PLO 501 Life Review and Life Preview The Meaning-Centered Researcher in the World

Faculty: Maria Marshall, PhD (Profile)

ABOUT THE COURSE

The meaning-centered researcher is open to the world and open to human experience in its fullness. He or she incorporates the dimension of the spirit as a lens though which a three-dimensional view of the self, others, and the world emerges, and a dynamic meaning-oriented encounter can take place. This course offers an overview of Viktor Frankl’s life dovetailing the development and evolution of Logotherapy and Existential Analysis. This meaning-centered view of the world and helping others to find purposeful goals is based on skills that can be honed, and principles that can be lived and practiced.
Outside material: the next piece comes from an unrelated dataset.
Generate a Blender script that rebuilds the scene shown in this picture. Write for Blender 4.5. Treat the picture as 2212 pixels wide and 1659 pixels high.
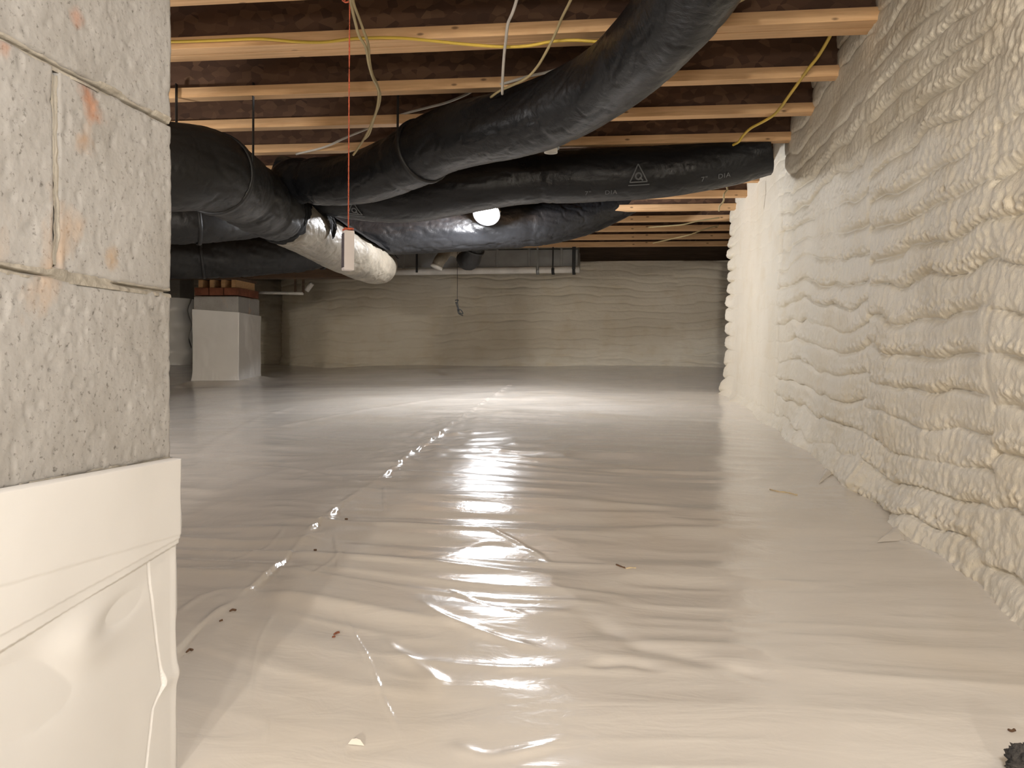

Through attentive reflection, students are invited to participate in a meaning-centered self-discovery aimed at fostering growth and development. The “Mountain Range Exercise,” as a biographical method for collecting historical sources of meaning will be introduced through the reflective questions for each Module. Students are invited to reflect on the “peaks and valleys” of their lives. The questions will facilitate pondering (1) life received as a gift; (2) the life that they wish to live; and (3) the life that they wish to leave as their legacy. A phenomenological-hermeneutic exploration of students’ self-experience, self-awareness and self-reflection will be complemented with activating the capacities of the human spirit for self-distancing and self-transcendence in the process of self-discovery.